Food insecurity is far more common among single mothers. According to the nonprofit Food Research & Action Center, about 11 percent of U.S. families experienced food insecurity in 2019, but roughly 29 percent of households headed by single mothers were food-insecure, while about 15 percent of households headed by single fathers were. Hunger rose as income fell: About 43 percent of single mothers and their kids who lived near or below the poverty line were food-insecure.

“A child growing up in poverty is growing up in a situation where day-to-day decisions become stressful and uncertain,” which can hurt children’s well-being and development, Myers said.
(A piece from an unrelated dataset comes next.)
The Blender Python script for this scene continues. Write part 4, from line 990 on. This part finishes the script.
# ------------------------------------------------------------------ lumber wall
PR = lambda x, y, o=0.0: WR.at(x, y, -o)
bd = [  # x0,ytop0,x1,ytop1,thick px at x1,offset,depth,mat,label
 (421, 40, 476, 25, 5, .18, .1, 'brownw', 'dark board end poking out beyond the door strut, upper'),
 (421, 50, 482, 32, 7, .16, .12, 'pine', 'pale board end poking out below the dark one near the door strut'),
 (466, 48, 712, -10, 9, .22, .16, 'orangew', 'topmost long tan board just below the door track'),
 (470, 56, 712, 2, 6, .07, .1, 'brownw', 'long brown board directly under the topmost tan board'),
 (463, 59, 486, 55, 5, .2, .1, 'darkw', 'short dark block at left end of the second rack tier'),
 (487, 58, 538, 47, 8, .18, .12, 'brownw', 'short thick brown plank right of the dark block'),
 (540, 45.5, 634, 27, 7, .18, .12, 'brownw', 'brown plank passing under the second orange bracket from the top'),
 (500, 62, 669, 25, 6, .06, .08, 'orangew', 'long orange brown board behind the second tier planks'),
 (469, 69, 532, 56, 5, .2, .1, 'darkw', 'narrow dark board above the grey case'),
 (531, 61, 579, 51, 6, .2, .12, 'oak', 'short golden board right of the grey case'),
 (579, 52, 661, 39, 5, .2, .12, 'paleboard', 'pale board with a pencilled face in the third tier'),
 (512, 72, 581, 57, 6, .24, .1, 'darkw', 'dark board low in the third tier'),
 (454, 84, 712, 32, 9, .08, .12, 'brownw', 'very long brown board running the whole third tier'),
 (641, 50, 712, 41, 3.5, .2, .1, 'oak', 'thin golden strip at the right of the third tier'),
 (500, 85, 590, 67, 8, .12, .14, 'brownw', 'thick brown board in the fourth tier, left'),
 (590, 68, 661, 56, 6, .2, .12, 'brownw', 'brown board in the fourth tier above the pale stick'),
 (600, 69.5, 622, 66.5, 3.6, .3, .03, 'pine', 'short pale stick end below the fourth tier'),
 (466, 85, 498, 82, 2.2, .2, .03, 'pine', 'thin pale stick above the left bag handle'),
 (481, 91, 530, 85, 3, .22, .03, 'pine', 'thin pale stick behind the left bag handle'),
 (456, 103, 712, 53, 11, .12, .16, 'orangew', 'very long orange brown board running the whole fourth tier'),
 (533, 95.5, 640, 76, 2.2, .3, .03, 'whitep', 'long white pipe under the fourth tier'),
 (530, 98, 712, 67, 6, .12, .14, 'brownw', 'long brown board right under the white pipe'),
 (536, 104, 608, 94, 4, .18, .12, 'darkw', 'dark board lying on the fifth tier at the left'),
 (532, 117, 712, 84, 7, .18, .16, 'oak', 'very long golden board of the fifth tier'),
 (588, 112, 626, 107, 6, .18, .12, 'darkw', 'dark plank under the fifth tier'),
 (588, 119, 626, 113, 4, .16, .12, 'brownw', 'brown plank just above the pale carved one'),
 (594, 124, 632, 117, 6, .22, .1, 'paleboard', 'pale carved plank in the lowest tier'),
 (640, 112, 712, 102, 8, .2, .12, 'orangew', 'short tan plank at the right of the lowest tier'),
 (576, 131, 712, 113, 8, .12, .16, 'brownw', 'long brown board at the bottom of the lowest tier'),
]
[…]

Such circumstances don’t affect women simply at the individual level. The individual data points become statistics that, when multiplied by tens of thousands, have profound implications for the financial security, educational attainment and physical well-being of a country.  

Research from The Institute for Women’s Policy Research, for example, found that the economic fallout of existing reproductive health restrictions is already costing employers and government institutions. The organization determined that state economies incur a $105 billion annual cost because of such barriers.

The federal tab could be even higher with a growing number of poor, uninsured families trapped in a cycle of intergenerational poverty, Porter, the House member from California, warned on MSNBC. “Abortion is an economic issue,” she said.